• THE INPUT:

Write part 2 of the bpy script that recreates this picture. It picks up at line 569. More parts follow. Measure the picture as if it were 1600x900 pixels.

* * *

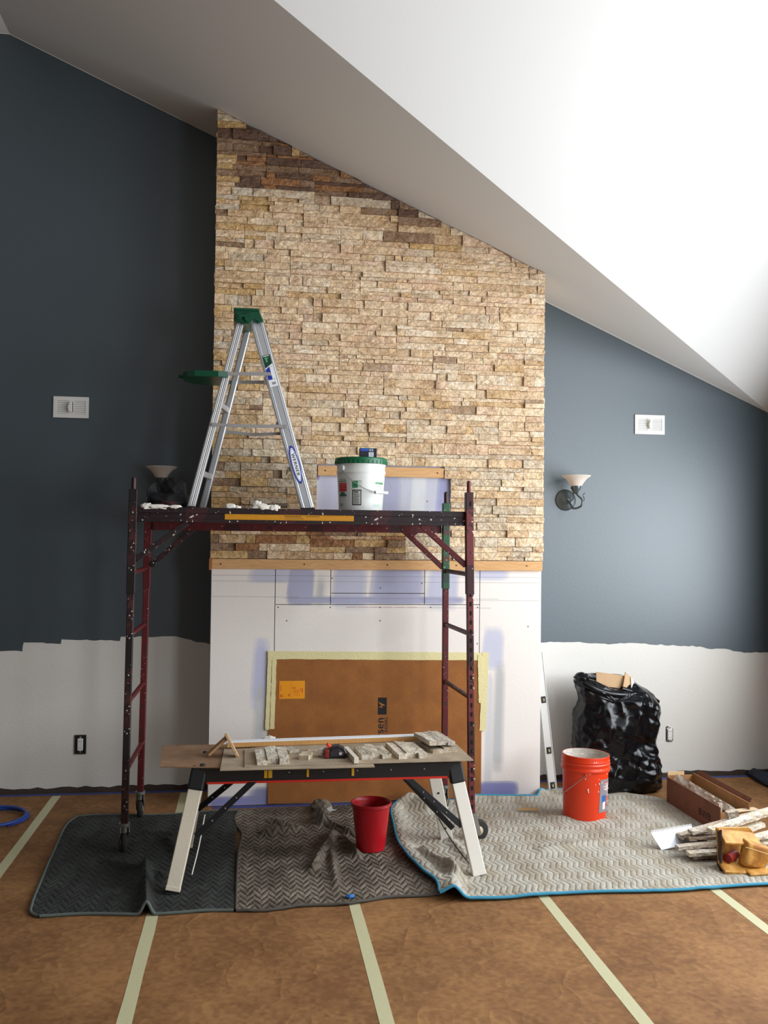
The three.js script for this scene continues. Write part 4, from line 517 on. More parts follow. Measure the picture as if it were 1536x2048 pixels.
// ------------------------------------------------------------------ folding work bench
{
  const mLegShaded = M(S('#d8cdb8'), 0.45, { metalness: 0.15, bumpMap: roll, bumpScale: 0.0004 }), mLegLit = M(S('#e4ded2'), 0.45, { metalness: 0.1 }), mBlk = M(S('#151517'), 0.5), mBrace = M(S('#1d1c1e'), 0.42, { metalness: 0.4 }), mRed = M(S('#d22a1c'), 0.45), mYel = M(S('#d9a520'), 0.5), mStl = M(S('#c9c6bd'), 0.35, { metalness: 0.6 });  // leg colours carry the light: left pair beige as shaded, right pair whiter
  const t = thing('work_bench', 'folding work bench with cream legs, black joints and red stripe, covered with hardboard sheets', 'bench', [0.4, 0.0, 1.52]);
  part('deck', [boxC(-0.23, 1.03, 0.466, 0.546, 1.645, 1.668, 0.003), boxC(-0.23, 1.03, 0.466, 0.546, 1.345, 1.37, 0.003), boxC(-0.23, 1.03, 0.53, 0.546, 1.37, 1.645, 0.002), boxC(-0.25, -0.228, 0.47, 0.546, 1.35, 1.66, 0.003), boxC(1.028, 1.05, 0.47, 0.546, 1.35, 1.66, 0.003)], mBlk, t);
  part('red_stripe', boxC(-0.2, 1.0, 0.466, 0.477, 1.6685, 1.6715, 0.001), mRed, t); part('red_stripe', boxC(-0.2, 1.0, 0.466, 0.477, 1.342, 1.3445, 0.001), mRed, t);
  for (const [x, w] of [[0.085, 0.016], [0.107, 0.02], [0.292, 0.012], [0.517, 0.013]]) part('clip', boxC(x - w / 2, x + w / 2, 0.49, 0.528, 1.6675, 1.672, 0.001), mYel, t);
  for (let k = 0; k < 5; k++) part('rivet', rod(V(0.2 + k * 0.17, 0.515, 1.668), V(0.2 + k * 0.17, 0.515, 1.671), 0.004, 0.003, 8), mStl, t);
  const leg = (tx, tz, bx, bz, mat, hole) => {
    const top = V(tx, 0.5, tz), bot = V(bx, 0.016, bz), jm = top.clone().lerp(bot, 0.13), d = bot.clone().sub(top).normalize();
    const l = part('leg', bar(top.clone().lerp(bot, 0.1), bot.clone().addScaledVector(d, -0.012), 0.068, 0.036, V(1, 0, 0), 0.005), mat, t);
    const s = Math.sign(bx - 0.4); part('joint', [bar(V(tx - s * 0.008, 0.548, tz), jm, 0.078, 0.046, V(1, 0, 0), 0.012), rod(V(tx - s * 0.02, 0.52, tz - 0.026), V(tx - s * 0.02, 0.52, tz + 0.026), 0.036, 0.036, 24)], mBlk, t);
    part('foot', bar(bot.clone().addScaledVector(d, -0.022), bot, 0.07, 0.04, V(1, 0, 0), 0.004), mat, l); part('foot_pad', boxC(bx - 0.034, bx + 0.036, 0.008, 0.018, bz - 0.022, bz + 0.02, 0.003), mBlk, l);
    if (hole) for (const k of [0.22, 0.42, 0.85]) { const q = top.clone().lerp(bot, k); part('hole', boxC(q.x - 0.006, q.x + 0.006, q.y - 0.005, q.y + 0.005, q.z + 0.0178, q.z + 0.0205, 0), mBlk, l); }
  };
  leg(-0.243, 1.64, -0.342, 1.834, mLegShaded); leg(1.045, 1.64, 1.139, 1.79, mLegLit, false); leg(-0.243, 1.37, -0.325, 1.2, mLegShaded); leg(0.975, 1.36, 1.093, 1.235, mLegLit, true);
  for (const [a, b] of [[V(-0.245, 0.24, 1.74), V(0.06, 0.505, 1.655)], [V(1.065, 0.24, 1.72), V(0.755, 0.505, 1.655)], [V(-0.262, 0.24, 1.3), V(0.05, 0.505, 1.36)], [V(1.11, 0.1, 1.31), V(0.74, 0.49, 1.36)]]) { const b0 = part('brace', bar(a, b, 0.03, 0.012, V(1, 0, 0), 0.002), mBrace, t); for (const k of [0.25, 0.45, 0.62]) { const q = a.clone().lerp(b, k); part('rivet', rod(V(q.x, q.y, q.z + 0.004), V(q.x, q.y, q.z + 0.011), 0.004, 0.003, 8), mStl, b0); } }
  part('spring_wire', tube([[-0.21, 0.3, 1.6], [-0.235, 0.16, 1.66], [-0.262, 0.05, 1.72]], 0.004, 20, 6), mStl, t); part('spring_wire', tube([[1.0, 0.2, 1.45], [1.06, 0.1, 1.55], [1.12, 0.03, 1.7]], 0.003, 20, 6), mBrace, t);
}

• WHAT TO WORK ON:
The lines above form a set of records; determine how many of them contain the string "pixels" and give that number alone.

• WRITTEN REPLY:
2